** START SUPPLIED RECORDS **
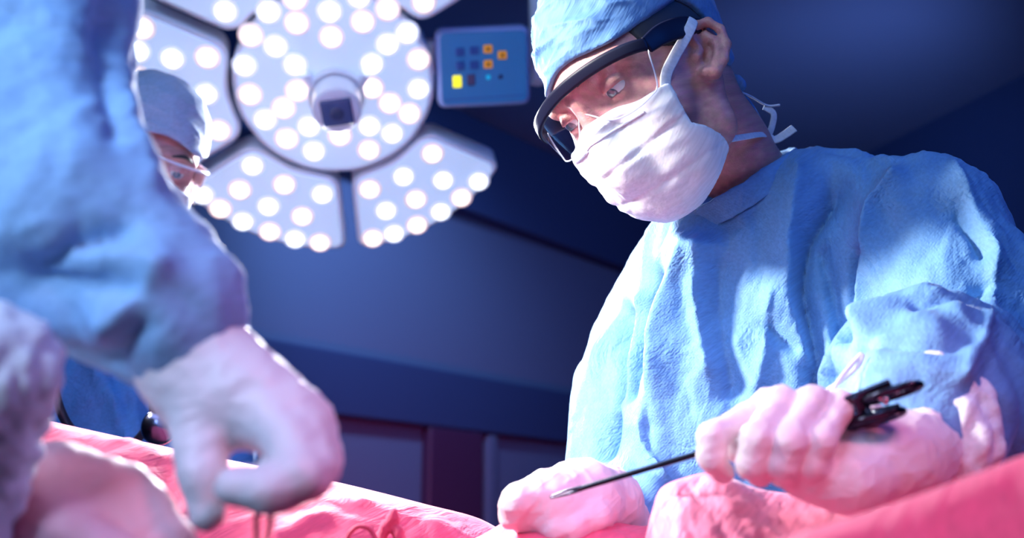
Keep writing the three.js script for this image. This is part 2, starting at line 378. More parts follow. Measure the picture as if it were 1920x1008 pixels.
  for (const deg of [60, 120, 180, 240, 300]) {
    const pet = new THREE.Group(); pet.name = 'petal'; lamp.add(pet); pet.rotation.z = (deg + TURN) * Math.PI / 180;
    part('petal_housing', petalGeo, M.white, pet).position.z = -0.034;
    part('spoke', new RoundedBoxGeometry(0.16, 0.04, 0.02, 3, 0.006).translate(0.15, 0, -0.058), M.white, pet);
    part('petal_cover', coverGeo, plate, pet).position.z = 0.002;
    for (const [x, y, w] of local) led(V(x, y, 0), deg % 120 ? w : 1 - w, 0.006, pet);
  }
  // centre handle with a dark square camera window
  const hp = q(630, 172);
  const lathe = (l) => new THREE.LatheGeometry(l.map((p) => new THREE.Vector2(...p)), 40).rotateX(Math.PI / 2);
  const ring = part('handle_collar', lathe([[0.04, 0], [0.04, 0.012], [0.038, 0.016], [0.036, 0.016], [0.0345, 0.012]]), M.white, lamp); ring.position.set(hp.x, hp.y, 0.004);
  const grip = part('handle', lathe([[0.034, 0], [0.034, 0.05], [0.0325, 0.056], [0.029, 0.058], [0.0001, 0.058]]), std(0.72, 0.78, 0.9, { roughness: 0.3 }), lamp); grip.position.set(hp.x, hp.y, 0.004);
  const win = part('camera_window', new RoundedBoxGeometry(0.042, 0.038, 0.008, 3, 0.003), std(0.05, 0.075, 0.2, { roughness: 0.25 }), lamp, 'dark square camera window'); win.position.set(hp.x, hp.y, 0.064); win.rotation.z = 0.14;
  const eye = part('camera_lens', lathe([[0.009, 0], [0.009, 0.002], [0.007, 0.003], [0.0001, 0.002]]), std(0.03, 0.04, 0.12, { roughness: 0.1, clearcoat: 1 }), lamp); eye.position.set(hp.x, hp.y, 0.067);
  for (const s of [-1, 1]) { const lug = part('handle_lug', new RoundedBoxGeometry(0.012, 0.022, 0.018, 3, 0.005), M.white, lamp); lug.position.set(hp.x + s * 0.036, hp.y + 0.024, 0.012); lug.rotation.z = -s * 0.5; }
    // control panel at the right side
  const pn = new THREE.Group(); pn.name = 'control_panel'; lamp.add(pn); pn.userData.label = 'blue keypad box with orange keys';
  const pc = q(908, 128); pn.position.set(pc.x, pc.y, -0.005);
  pn.rotation.set(-0.28, -0.02, 0.045);
  const PW = 0.134, PH = 0.112;
  part('panel_case', new RoundedBoxGeometry(PW, PH, 0.04, 5, 0.012), std(0.3, 0.42, 0.75, { roughness: 0.35 }), pn).position.z = -0.01;
  const face = ext(roundedPoly([[-1, -1], [1, -1], [1, 1], [-1, 1]].map(([x, y]) => new THREE.Vector2(x * (PW / 2 - 0.007), y * (PH / 2 - 0.007))), 0.008), 0.001, 0.0008);
  part('panel_face', face, std(0.003, 0.14, 0.36, { roughness: 0.45, emissive: new THREE.Color(0.005, 0.08, 0.24), emissiveIntensity: 0.4 }), pn).position.z = 0.0102;
  const kp = (x, y) => V((x - 585) / 1090 * PW, -(y - 540) / 860 * PH, 0);
  const key = (x, y, w, h, mat, name = 'key') => { const m = part(name, new RoundedBoxGeometry(w, h, 0.004, 3, 0.0018), mat, pn); const p = kp(x, y); m.position.set(p.x, p.y, 0.0125); return m; };
  const keyBlue = std(0.005, 0.075, 0.32, { roughness: 0.5 }), orange = std(0.8, 0.33, 0.01, { roughness: 0.4, emissive: new THREE.Color(0.6, 0.24, 0), emissiveIntensity: 0.4 }), amber = std(0.3, 0.1, 0.005, { roughness: 0.4 });
  for (const [x, y] of [[310, 360], [475, 350], [310, 505], [470, 505]]) { key(x, y, 0.0125, 0.0115, keyBlue); }
  for (const [x, y] of [[632, 338], [795, 408], [630, 500]]) { key(x, y, 0.0125, 0.0115, orange); const m = key(x, y, 0.006, 0.006, amber, 'key_symbol'); m.position.z += 0.0006; }
  key(267, 672, 0.0125, 0.017, std(0.9, 0.85, 0, { roughness: 0.3, emissive: new THREE.Color(1, 0.92, 0), emissiveIntensity: 0.9 }), 'indicator_light');
  key(428, 660, 0.0115, 0.0155, std(0.05, 0.04, 0.14, { roughness: 0.4 }), 'indicator_light');
  key(628, 640, 0.006, 0.006, std(0.0, 0.4, 0.6, { emissive: new THREE.Color(0, 0.4, 0.6), emissiveIntensity: 0.6 }), 'indicator_dot');
  key(770, 640, 0.006, 0.006, std(0.003, 0.02, 0.12), 'indicator_dot');
  const line = part('panel_groove', new RoundedBoxGeometry(PW * 0.86, 0.0022, 0.002, 2, 0.0008), keyBlue, pn); line.position.set(0, -PH * 0.37, 0.0112); line.rotation.z = 0.02;
  const bracket = part('panel_bracket', new RoundedBoxGeometry(0.07, 0.05, 0.02, 3, 0.004), M.white, lamp); bracket.position.set(pc.x - 0.075, pc.y, -0.04);
  // the lamp's own beam
  const head = lamp.localToWorld(V(0, -0.09, 0.03));
  spot(head, head.clone().addScaledVector(Nt, 1), 0xf4f8ff, 19, 1.25, 0.8, 6);

  // suspension
  const arm = thing('lamp_suspension', 'pale grey vertical suspension tube hanging from the ceiling beside the control panel', 'tube');
  const s0 = P(1008, 152, 2.1);
  const s1 = V(s0.x, 2.8, s0.z);
  part('tube', new THREE.CylinderGeometry(0.018, 0.018, s1.y - s0.y, 28).translate(0, (s1.y + s0.y) / 2 - s0.y, 0), M.white, arm);
  part('end_cap', new THREE.LatheGeometry([[0.0001, -0.008], [0.011, -0.007], [0.0195, -0.002], [0.0195, 0.02], [0.018, 0.022]].map((p) => new THREE.Vector2(...p)), 28), M.white, arm);
  const fl = part('ceiling_flange', new THREE.CylinderGeometry(0.06, 0.07, 0.03, 32), M.white, arm); fl.position.y = s1.y - s0.y - 0.015;
  // boom from the tube to the back of the lamp
  const bk = lamp.localToWorld(V(0, 0.02, -0.09)).sub(s0), tp = V(0, 0.32, 0);
  part('boom', tube([tp, V(-0.1, 0.36, -0.02), V(bk.x + 0.1, bk.y + 0.22, bk.z - 0.08), V(bk.x, bk.y + 0.08, bk.z - 0.05), bk], 0.018, 50, 14), M.white, arm);
  arm.position.copy(s0);
}

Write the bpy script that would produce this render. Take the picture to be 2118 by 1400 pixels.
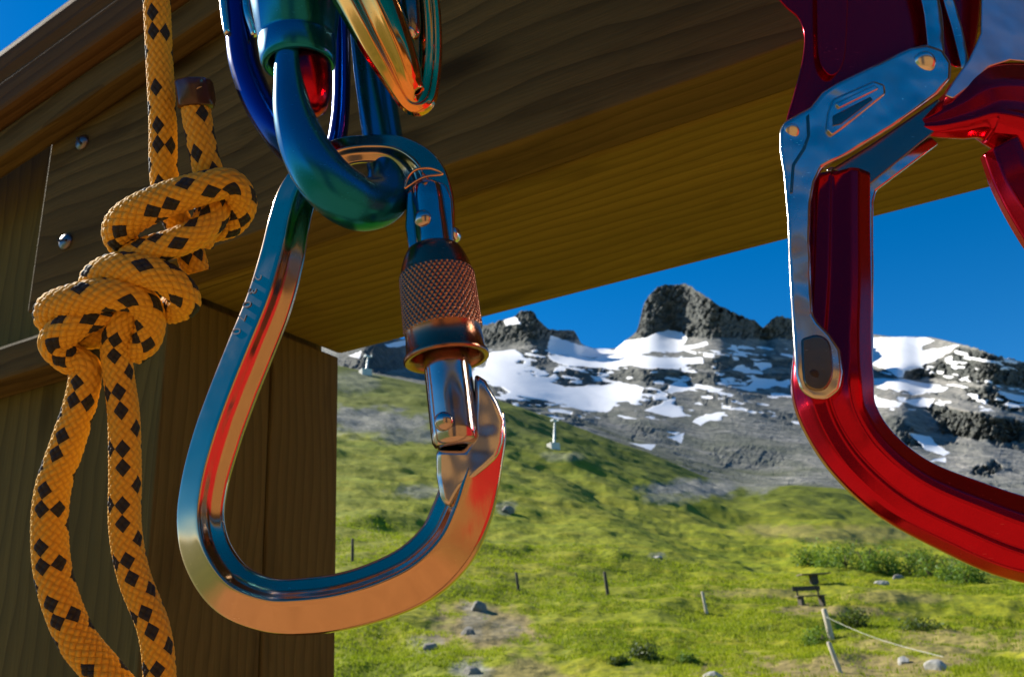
** END SUPPLIED RECORDS **
- [PROBLEM TO WORK ON]:
Print every entry exactly as written, without the pictures.

- [THE SOLUTION]:
Keep writing the three.js script for this image. This is part 2, starting at line 378. More parts follow. Measure the picture as if it were 1920x1008 pixels.
  for (const deg of [60, 120, 180, 240, 300]) {
    const pet = new THREE.Group(); pet.name = 'petal'; lamp.add(pet); pet.rotation.z = (deg + TURN) * Math.PI / 180;
    part('petal_housing', petalGeo, M.white, pet).position.z = -0.034;
    part('spoke', new RoundedBoxGeometry(0.16, 0.04, 0.02, 3, 0.006).translate(0.15, 0, -0.058), M.white, pet);
    part('petal_cover', coverGeo, plate, pet).position.z = 0.002;
    for (const [x, y, w] of local) led(V(x, y, 0), deg % 120 ? w : 1 - w, 0.006, pet);
  }
  // centre handle with a dark square camera window
  const hp = q(630, 172);
  const lathe = (l) => new THREE.LatheGeometry(l.map((p) => new THREE.Vector2(...p)), 40).rotateX(Math.PI / 2);
  const ring = part('handle_collar', lathe([[0.04, 0], [0.04, 0.012], [0.038, 0.016], [0.036, 0.016], [0.0345, 0.012]]), M.white, lamp); ring.position.set(hp.x, hp.y, 0.004);
  const grip = part('handle', lathe([[0.034, 0], [0.034, 0.05], [0.0325, 0.056], [0.029, 0.058], [0.0001, 0.058]]), std(0.72, 0.78, 0.9, { roughness: 0.3 }), lamp); grip.position.set(hp.x, hp.y, 0.004);
  const win = part('camera_window', new RoundedBoxGeometry(0.042, 0.038, 0.008, 3, 0.003), std(0.05, 0.075, 0.2, { roughness: 0.25 }), lamp, 'dark square camera window'); win.position.set(hp.x, hp.y, 0.064); win.rotation.z = 0.14;
  const eye = part('camera_lens', lathe([[0.009, 0], [0.009, 0.002], [0.007, 0.003], [0.0001, 0.002]]), std(0.03, 0.04, 0.12, { roughness: 0.1, clearcoat: 1 }), lamp); eye.position.set(hp.x, hp.y, 0.067);
  for (const s of [-1, 1]) { const lug = part('handle_lug', new RoundedBoxGeometry(0.012, 0.022, 0.018, 3, 0.005), M.white, lamp); lug.position.set(hp.x + s * 0.036, hp.y + 0.024, 0.012); lug.rotation.z = -s * 0.5; }
    // control panel at the right side
  const pn = new THREE.Group(); pn.name = 'control_panel'; lamp.add(pn); pn.userData.label = 'blue keypad box with orange keys';
  const pc = q(908, 128); pn.position.set(pc.x, pc.y, -0.005);
  pn.rotation.set(-0.28, -0.02, 0.045);
  const PW = 0.134, PH = 0.112;
  part('panel_case', new RoundedBoxGeometry(PW, PH, 0.04, 5, 0.012), std(0.3, 0.42, 0.75, { roughness: 0.35 }), pn).position.z = -0.01;
  const face = ext(roundedPoly([[-1, -1], [1, -1], [1, 1], [-1, 1]].map(([x, y]) => new THREE.Vector2(x * (PW / 2 - 0.007), y * (PH / 2 - 0.007))), 0.008), 0.001, 0.0008);
  part('panel_face', face, std(0.003, 0.14, 0.36, { roughness: 0.45, emissive: new THREE.Color(0.005, 0.08, 0.24), emissiveIntensity: 0.4 }), pn).position.z = 0.0102;
  const kp = (x, y) => V((x - 585) / 1090 * PW, -(y - 540) / 860 * PH, 0);
  const key = (x, y, w, h, mat, name = 'key') => { const m = part(name, new RoundedBoxGeometry(w, h, 0.004, 3, 0.0018), mat, pn); const p = kp(x, y); m.position.set(p.x, p.y, 0.0125); return m; };
  const keyBlue = std(0.005, 0.075, 0.32, { roughness: 0.5 }), orange = std(0.8, 0.33, 0.01, { roughness: 0.4, emissive: new THREE.Color(0.6, 0.24, 0), emissiveIntensity: 0.4 }), amber = std(0.3, 0.1, 0.005, { roughness: 0.4 });
  for (const [x, y] of [[310, 360], [475, 350], [310, 505], [470, 505]]) { key(x, y, 0.0125, 0.0115, keyBlue); }
  for (const [x, y] of [[632, 338], [795, 408], [630, 500]]) { key(x, y, 0.0125, 0.0115, orange); const m = key(x, y, 0.006, 0.006, amber, 'key_symbol'); m.position.z += 0.0006; }
  key(267, 672, 0.0125, 0.017, std(0.9, 0.85, 0, { roughness: 0.3, emissive: new THREE.Color(1, 0.92, 0), emissiveIntensity: 0.9 }), 'indicator_light');
  key(428, 660, 0.0115, 0.0155, std(0.05, 0.04, 0.14, { roughness: 0.4 }), 'indicator_light');
  key(628, 640, 0.006, 0.006, std(0.0, 0.4, 0.6, { emissive: new THREE.Color(0, 0.4, 0.6), emissiveIntensity: 0.6 }), 'indicator_dot');
  key(770, 640, 0.006, 0.006, std(0.003, 0.02, 0.12), 'indicator_dot');
  const line = part('panel_groove', new RoundedBoxGeometry(PW * 0.86, 0.0022, 0.002, 2, 0.0008), keyBlue, pn); line.position.set(0, -PH * 0.37, 0.0112); line.rotation.z = 0.02;
  const bracket = part('panel_bracket', new RoundedBoxGeometry(0.07, 0.05, 0.02, 3, 0.004), M.white, lamp); bracket.position.set(pc.x - 0.075, pc.y, -0.04);
  // the lamp's own beam
  const head = lamp.localToWorld(V(0, -0.09, 0.03));
  spot(head, head.clone().addScaledVector(Nt, 1), 0xf4f8ff, 19, 1.25, 0.8, 6);

  // suspension
  const arm = thing('lamp_suspension', 'pale grey vertical suspension tube hanging from the ceiling beside the control panel', 'tube');
  const s0 = P(1008, 152, 2.1);
  const s1 = V(s0.x, 2.8, s0.z);
  part('tube', new THREE.CylinderGeometry(0.018, 0.018, s1.y - s0.y, 28).translate(0, (s1.y + s0.y) / 2 - s0.y, 0), M.white, arm);
  part('end_cap', new THREE.LatheGeometry([[0.0001, -0.008], [0.011, -0.007], [0.0195, -0.002], [0.0195, 0.02], [0.018, 0.022]].map((p) => new THREE.Vector2(...p)), 28), M.white, arm);
  const fl = part('ceiling_flange', new THREE.CylinderGeometry(0.06, 0.07, 0.03, 32), M.white, arm); fl.position.y = s1.y - s0.y - 0.015;
  // boom from the tube to the back of the lamp
  const bk = lamp.localToWorld(V(0, 0.02, -0.09)).sub(s0), tp = V(0, 0.32, 0);
  part('boom', tube([tp, V(-0.1, 0.36, -0.02), V(bk.x + 0.1, bk.y + 0.22, bk.z - 0.08), V(bk.x, bk.y + 0.08, bk.z - 0.05), bk], 0.018, 50, 14), M.white, arm);
  arm.position.copy(s0);
}

Write the bpy script that would produce this render. Take the picture to be 2118 by 1400 pixels.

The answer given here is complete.